▶ **WRITTEN INSTRUCTION**: Set down each line of the data below exactly as it stands, dropping the pictures.

▶ **AVAILABLE DATA**:

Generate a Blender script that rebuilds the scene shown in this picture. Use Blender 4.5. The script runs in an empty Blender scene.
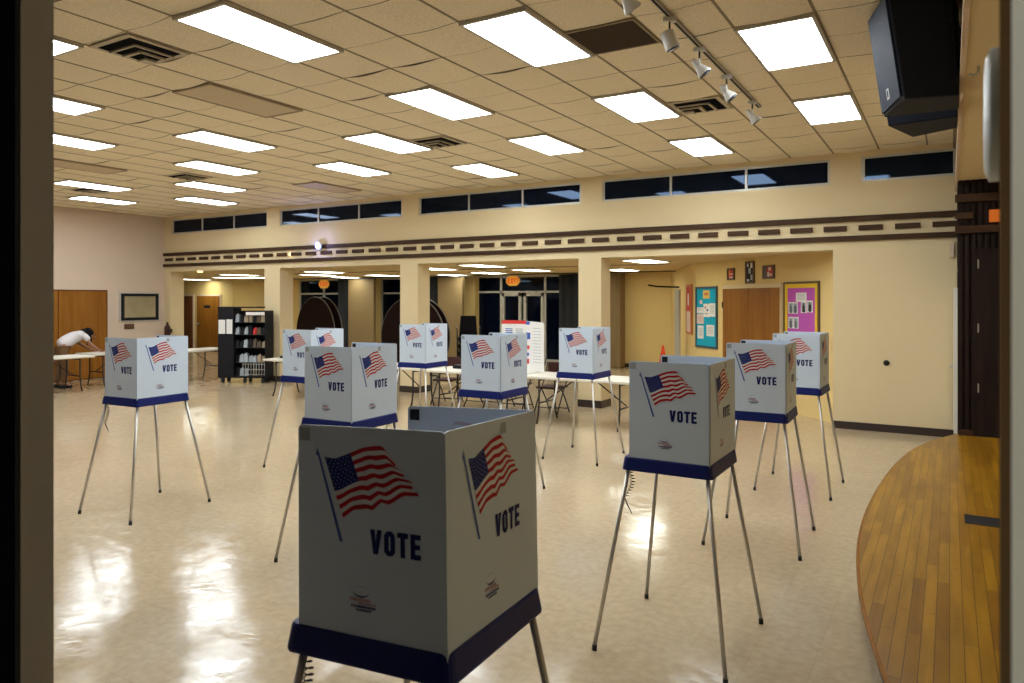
import bpy, bmesh, math, random
from mathutils import Vector, Matrix
random.seed(7)
SC = bpy.context.scene
COL = SC.collection
R = math.radians

# ---------------------------------------------------------------- camera, world, exposure
cam_d = bpy.data.cameras.new('camera')
cam = bpy.data.objects.new('camera', cam_d); COL.objects.link(cam)
cam.location = (0, 0, 1.905)
cam.rotation_euler = (R(90), 0, R(31.0))
cam_d.sensor_width = 36; cam_d.lens = 25.6
cam_d.shift_y = -0.0405
cam_d.clip_start = 0.05; cam_d.clip_end = 120
cam_d.dof.use_dof = True; cam_d.dof.focus_distance = 5.5; cam_d.dof.aperture_fstop = 6.0
SC.camera = cam
w = bpy.data.worlds.new('night'); SC.world = w; w.use_nodes = True
w.node_tree.nodes['Background'].inputs[0].default_value = (0.012, 0.014, 0.02, 1)
w.node_tree.nodes['Background'].inputs[1].default_value = 0.5
SC.view_settings.view_transform = 'Standard'; SC.view_settings.look = 'None'
SC.view_settings.gamma = 1; SC.view_settings.use_curve_mapping = False
SC.view_settings.exposure = 0.10
LAMP = 16.0      # brightness of the ceiling light diffusers
LAMP_BACK = 12.5

# ---------------------------------------------------------------- materials
def mat(name, col, rough=.6, metal=0, emit=None, es=0, noise=0, nscale=20, bump=0, bscale=60, spec=.5, trans=0, coat=0):
    m = bpy.data.materials.new(name); m.use_nodes = True
    nt = m.node_tree; b = nt.nodes['Principled BSDF']
    b.inputs['Base Color'].default_value = (*col, 1); b.inputs['Roughness'].default_value = rough
    b.inputs['Metallic'].default_value = metal; b.inputs['Specular IOR Level'].default_value = spec
    b.inputs['Transmission Weight'].default_value = trans; b.inputs['Coat Weight'].default_value = coat
    if emit: b.inputs['Emission Color'].default_value = (*emit, 1); b.inputs['Emission Strength'].default_value = es
    if noise or bump:
        tc = nt.nodes.new('ShaderNodeTexCoord')
    if noise:
        n = nt.nodes.new('ShaderNodeTexNoise'); n.inputs['Scale'].default_value = nscale; n.inputs['Detail'].default_value = 5
        nt.links.new(tc.outputs['Object'], n.inputs['Vector'])
        mx = nt.nodes.new('ShaderNodeMix'); mx.data_type = 'RGBA'
        mx.inputs[6].default_value = (*[c*(1-noise) for c in col], 1); mx.inputs[7].default_value = (*[min(1, c*(1+noise)) for c in col], 1)
        nt.links.new(n.outputs['Fac'], mx.inputs[0]); nt.links.new(mx.outputs[2], b.inputs['Base Color'])
    if bump:
        n2 = nt.nodes.new('ShaderNodeTexNoise'); n2.inputs['Scale'].default_value = bscale; n2.inputs['Detail'].default_value = 3
        nt.links.new(tc.outputs['Object'], n2.inputs['Vector'])
        bp = nt.nodes.new('ShaderNodeBump'); bp.inputs['Strength'].default_value = bump; bp.inputs['Distance'].default_value = .01
        nt.links.new(n2.outputs['Fac'], bp.inputs['Height']); nt.links.new(bp.outputs[0], b.inputs['Normal'])
    return m

def wood(name, c1, c2, axis='Z', scale=6, rough=.35):
    m = mat(name, c1, rough, spec=.15); nt = m.node_tree; b = nt.nodes['Principled BSDF']
    tc = nt.nodes.new('ShaderNodeTexCoord'); mp = nt.nodes.new('ShaderNodeMapping')
    s = {'X': (.12, 1, 1), 'Y': (1, .12, 1), 'Z': (1, 1, .12)}[axis]
    mp.inputs['Scale'].default_value = s
    n = nt.nodes.new('ShaderNodeTexNoise'); n.inputs['Scale'].default_value = scale; n.inputs['Detail'].default_value = 8
    n.inputs['Distortion'].default_value = 1.2
    cr = nt.nodes.new('ShaderNodeValToRGB'); cr.color_ramp.elements[0].color = (*c1, 1); cr.color_ramp.elements[1].color = (*c2, 1)
    cr.color_ramp.elements[0].position = .3; cr.color_ramp.elements[1].position = .7
    L = nt.links.new
    L(tc.outputs['Object'], mp.inputs[0]); L(mp.outputs[0], n.inputs['Vector']); L(n.outputs['Fac'], cr.inputs[0]); L(cr.outputs[0], b.inputs['Base Color'])
    return m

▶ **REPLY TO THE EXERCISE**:
Generate a Blender script that rebuilds the scene shown in this picture. Use Blender 4.5. The script runs in an empty Blender scene.
import bpy, bmesh, math, random
from mathutils import Vector, Matrix
random.seed(7)
SC = bpy.context.scene
COL = SC.collection
R = math.radians

# ---------------------------------------------------------------- camera, world, exposure
cam_d = bpy.data.cameras.new('camera')
cam = bpy.data.objects.new('camera', cam_d); COL.objects.link(cam)
cam.location = (0, 0, 1.905)
cam.rotation_euler = (R(90), 0, R(31.0))
cam_d.sensor_width = 36; cam_d.lens = 25.6
cam_d.shift_y = -0.0405
cam_d.clip_start = 0.05; cam_d.clip_end = 120
cam_d.dof.use_dof = True; cam_d.dof.focus_distance = 5.5; cam_d.dof.aperture_fstop = 6.0
SC.camera = cam
w = bpy.data.worlds.new('night'); SC.world = w; w.use_nodes = True
w.node_tree.nodes['Background'].inputs[0].default_value = (0.012, 0.014, 0.02, 1)
w.node_tree.nodes['Background'].inputs[1].default_value = 0.5
SC.view_settings.view_transform = 'Standard'; SC.view_settings.look = 'None'
SC.view_settings.gamma = 1; SC.view_settings.use_curve_mapping = False
SC.view_settings.exposure = 0.10
LAMP = 16.0      # brightness of the ceiling light diffusers
LAMP_BACK = 12.5

# ---------------------------------------------------------------- materials
def mat(name, col, rough=.6, metal=0, emit=None, es=0, noise=0, nscale=20, bump=0, bscale=60, spec=.5, trans=0, coat=0):
    m = bpy.data.materials.new(name); m.use_nodes = True
    nt = m.node_tree; b = nt.nodes['Principled BSDF']
    b.inputs['Base Color'].default_value = (*col, 1); b.inputs['Roughness'].default_value = rough
    b.inputs['Metallic'].default_value = metal; b.inputs['Specular IOR Level'].default_value = spec
    b.inputs['Transmission Weight'].default_value = trans; b.inputs['Coat Weight'].default_value = coat
    if emit: b.inputs['Emission Color'].default_value = (*emit, 1); b.inputs['Emission Strength'].default_value = es
    if noise or bump:
        tc = nt.nodes.new('ShaderNodeTexCoord')
    if noise:
        n = nt.nodes.new('ShaderNodeTexNoise'); n.inputs['Scale'].default_value = nscale; n.inputs['Detail'].default_value = 5
        nt.links.new(tc.outputs['Object'], n.inputs['Vector'])
        mx = nt.nodes.new('ShaderNodeMix'); mx.data_type = 'RGBA'
        mx.inputs[6].default_value = (*[c*(1-noise) for c in col], 1); mx.inputs[7].default_value = (*[min(1, c*(1+noise)) for c in col], 1)
        nt.links.new(n.outputs['Fac'], mx.inputs[0]); nt.links.new(mx.outputs[2], b.inputs['Base Color'])
    if bump:
        n2 = nt.nodes.new('ShaderNodeTexNoise'); n2.inputs['Scale'].default_value = bscale; n2.inputs['Detail'].default_value = 3
        nt.links.new(tc.outputs['Object'], n2.inputs['Vector'])
        bp = nt.nodes.new('ShaderNodeBump'); bp.inputs['Strength'].default_value = bump; bp.inputs['Distance'].default_value = .01
        nt.links.new(n2.outputs['Fac'], bp.inputs['Height']); nt.links.new(bp.outputs[0], b.inputs['Normal'])
    return m

def wood(name, c1, c2, axis='Z', scale=6, rough=.35):
    m = mat(name, c1, rough, spec=.15); nt = m.node_tree; b = nt.nodes['Principled BSDF']
    tc = nt.nodes.new('ShaderNodeTexCoord'); mp = nt.nodes.new('ShaderNodeMapping')
    s = {'X': (.12, 1, 1), 'Y': (1, .12, 1), 'Z': (1, 1, .12)}[axis]
    mp.inputs['Scale'].default_value = s
    n = nt.nodes.new('ShaderNodeTexNoise'); n.inputs['Scale'].default_value = scale; n.inputs['Detail'].default_value = 8
    n.inputs['Distortion'].default_value = 1.2
    cr = nt.nodes.new('ShaderNodeValToRGB'); cr.color_ramp.elements[0].color = (*c1, 1); cr.color_ramp.elements[1].color = (*c2, 1)
    cr.color_ramp.elements[0].position = .3; cr.color_ramp.elements[1].position = .7
    L = nt.links.new
    L(tc.outputs['Object'], mp.inputs[0]); L(mp.outputs[0], n.inputs['Vector']); L(n.outputs['Fac'], cr.inputs[0]); L(cr.outputs[0], b.inputs['Base Color'])
    return m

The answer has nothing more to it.